(Data entries)

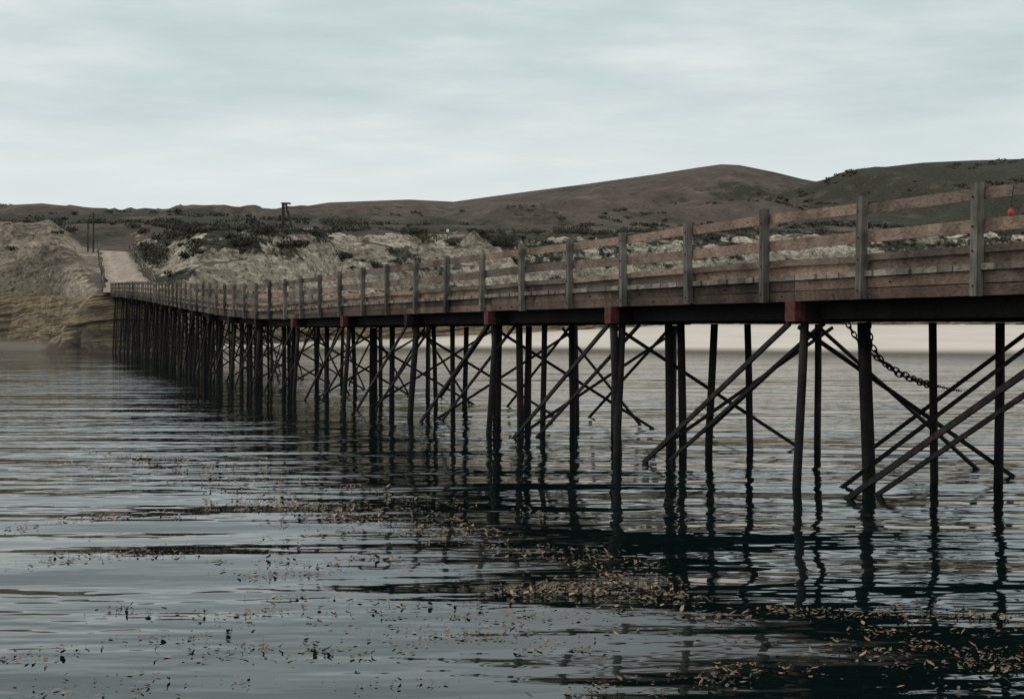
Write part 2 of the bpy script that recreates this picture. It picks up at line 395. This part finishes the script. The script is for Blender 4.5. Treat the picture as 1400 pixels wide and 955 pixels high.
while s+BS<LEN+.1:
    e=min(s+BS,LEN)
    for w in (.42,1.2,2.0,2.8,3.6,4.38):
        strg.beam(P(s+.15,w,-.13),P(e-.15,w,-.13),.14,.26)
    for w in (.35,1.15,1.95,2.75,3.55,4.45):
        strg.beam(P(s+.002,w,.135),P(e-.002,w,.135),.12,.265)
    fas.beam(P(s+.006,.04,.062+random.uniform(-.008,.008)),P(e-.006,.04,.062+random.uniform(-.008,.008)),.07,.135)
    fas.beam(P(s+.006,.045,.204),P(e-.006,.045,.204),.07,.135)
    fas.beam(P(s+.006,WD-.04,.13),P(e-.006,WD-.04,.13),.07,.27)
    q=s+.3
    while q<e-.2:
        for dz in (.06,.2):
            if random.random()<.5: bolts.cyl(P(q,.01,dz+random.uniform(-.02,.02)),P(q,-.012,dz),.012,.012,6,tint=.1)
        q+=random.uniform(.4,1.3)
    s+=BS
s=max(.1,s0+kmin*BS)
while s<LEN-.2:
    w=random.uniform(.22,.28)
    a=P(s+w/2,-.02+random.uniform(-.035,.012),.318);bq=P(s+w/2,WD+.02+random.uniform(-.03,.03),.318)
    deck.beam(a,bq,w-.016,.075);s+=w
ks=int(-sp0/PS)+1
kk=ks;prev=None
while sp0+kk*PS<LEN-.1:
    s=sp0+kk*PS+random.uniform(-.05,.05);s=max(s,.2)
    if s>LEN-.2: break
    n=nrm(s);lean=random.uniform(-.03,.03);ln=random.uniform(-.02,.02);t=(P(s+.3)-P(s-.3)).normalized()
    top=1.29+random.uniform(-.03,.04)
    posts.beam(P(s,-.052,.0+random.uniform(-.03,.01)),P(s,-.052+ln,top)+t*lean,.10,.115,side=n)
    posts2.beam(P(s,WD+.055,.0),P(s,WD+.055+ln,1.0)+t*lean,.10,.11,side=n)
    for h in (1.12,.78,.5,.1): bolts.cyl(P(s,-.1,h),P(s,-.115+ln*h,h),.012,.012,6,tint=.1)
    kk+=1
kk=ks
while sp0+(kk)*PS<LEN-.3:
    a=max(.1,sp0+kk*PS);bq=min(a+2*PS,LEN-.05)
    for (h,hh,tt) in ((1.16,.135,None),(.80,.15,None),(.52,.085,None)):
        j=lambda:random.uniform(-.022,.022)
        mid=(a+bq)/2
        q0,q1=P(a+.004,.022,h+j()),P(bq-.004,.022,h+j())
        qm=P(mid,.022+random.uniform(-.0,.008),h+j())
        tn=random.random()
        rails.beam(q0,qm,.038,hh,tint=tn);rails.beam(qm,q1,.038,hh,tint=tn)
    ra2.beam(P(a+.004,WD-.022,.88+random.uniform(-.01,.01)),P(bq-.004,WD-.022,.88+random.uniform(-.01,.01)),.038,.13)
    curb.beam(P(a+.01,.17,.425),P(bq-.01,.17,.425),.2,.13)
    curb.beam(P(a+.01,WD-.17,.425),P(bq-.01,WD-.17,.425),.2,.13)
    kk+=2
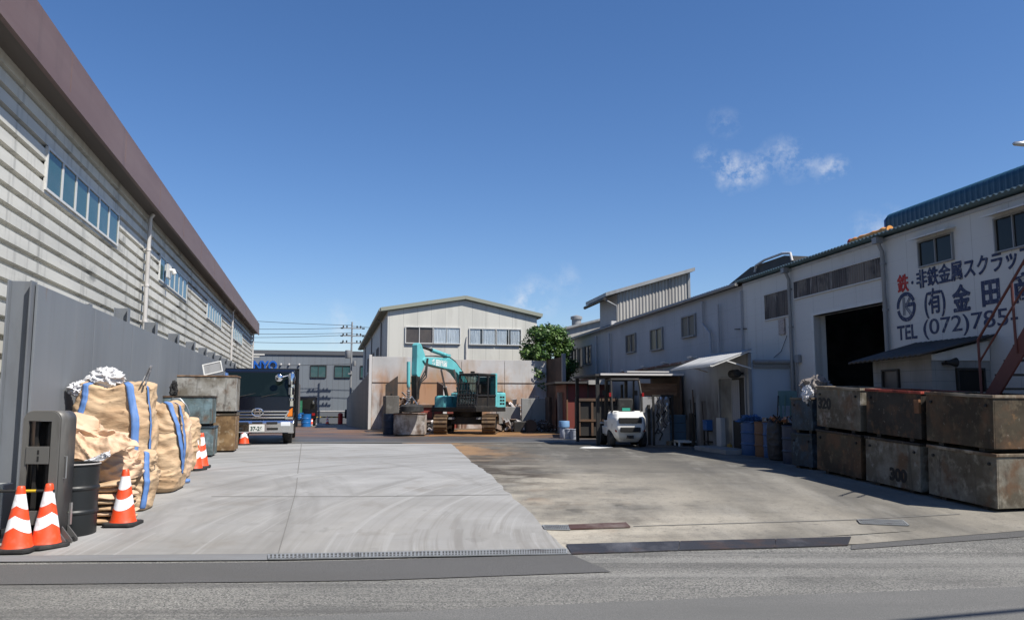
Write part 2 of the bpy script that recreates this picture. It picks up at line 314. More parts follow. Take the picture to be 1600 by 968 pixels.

• Written task
Report the number of lines above containing the word "Write", with no other text.

• Exercise result
2